Royal Ascot, which has a heritage stretching back nearly 250 years, is one of Britain’s must-attend events – not only for the quality of its racing, and the £4million in prize money on offer, but also for the fashion spectacle it provides.

The royal meeting demands getting dressed up in your best bib and tucker, and in the Queen’s Diamond Jubilee year, organisers of the famous summer race meeting have issued new guidelines as to what can and can’t be worn.

Charles Barnett, chief executive at Ascot, said: “We have worked extensively with experts in the world of fashion to define better what formal dress means, with the overarching intention of being as helpful as possible to our visitors and assisting everyone in understanding what is expected and, we believe, cherished about the dress code at Royal Ascot.

“It isn’t a question of elitism and not being modern in a world where there is less and less requirement to dress smartly – far from it. We want to see modern and stylish dress at Royal Ascot, just within the parameters of formal wear, and the feedback we have received from our customers overwhelmingly supports that.”

So make sure that you know the dress etiquette to a royal race day at Ascot before you set off for Berkshire in your cherished Manolos.

The Royal Enclosure Out are fascinators. Only hats are allowed – no ifs, no buts – and should be worn by women in the Royal Enclosure. However a headpiece which has a base of four inches (10cm) or more in diameter is acceptable as an alternative to a hat.

Dresses and skirts should be of modest length. Knees can be shown at a pinch, but you can’t go any higher than just above the knee. Miniskirts are a definite no, no.

You can show bare shoulders, but dresses and tops should have visible straps – and the straps should be 1in (2.5cm) wide or more. Strapless, off-the-shoulder, halter neck, spaghetti straps, sheer straps and dresses with a strap of less than 1in are not permitted.

Jackets and pashminas may be worn, but dresses and tops underneath should still comply with the Royal Enclosure dress code. Trouser suits are welcome if they are full length and of matching material and colour. And don’t show your midriff! (As if you would!).

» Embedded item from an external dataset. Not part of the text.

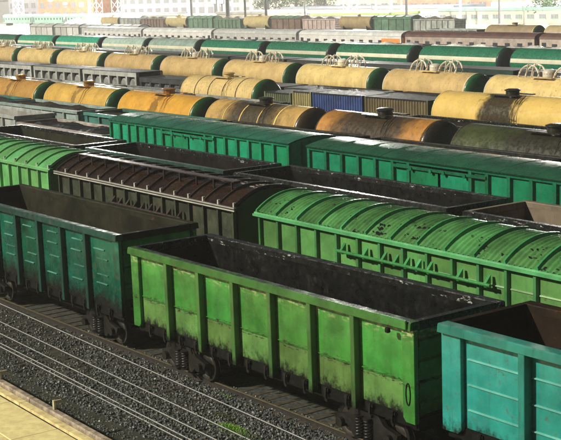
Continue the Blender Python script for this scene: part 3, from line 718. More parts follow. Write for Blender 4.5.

For the gentlemen, black shoes are de rigueur, with your black or grey morning dress – no other colour will do. And your ensemble must include a waistcoat and tie. Those with a penchant for cravats can go hang.

And don’t forget the top hat! It’s part of the morning dress and must be included – and you don’t have to dither over colours either – you pays your money and you takes your choice – grey or black. But don’t worry, you won’t have to wear the towering structure on your head all day! According to the Royal Ascot 2012 dress code, “a gentleman may remove his top hat within a restaurant, a private box, a private club or that facility’s terrace, balcony or garden. Hats may also be removed within any enclosed external seating area within the Royal Enclosure Garden”.

But don’t get any funny ideas about personalising your topper with coloured ribbons, bands or any other item, thinking it’s a wizard wheeze. The customisation of top hats is no laughing matter.

The Grandstand Enclosure Headgear, whether it be a hat, headpiece or fascinator, must be worn by the women who will be cheering on their bets from the Grandstand.

And let’s have a touch of decorum pleeeze! A strapless or sheer strap dresses and tops won’t get you past the stewards. Jackets and pashminas may be worn, but the dresses and tops underneath should still comply with the Grandstand admission dress code.

If you’ve turned your wardrobe upside down and can’t find a suitable dress or skirt to wear and are considering sporting your smartest pair of trousers instead, bear in mind that they must be full length (no cropping permitted) and worn with a permissible top.

Midriffs must be covered – who wants to see your stomach anyway? And shorts are definitely not permitted.

The men’s dress code in the Grandstand also cranks up a notch this year. They will be required to smarten up and wear a suit and tie – not just a shirt and tie – that was so last year.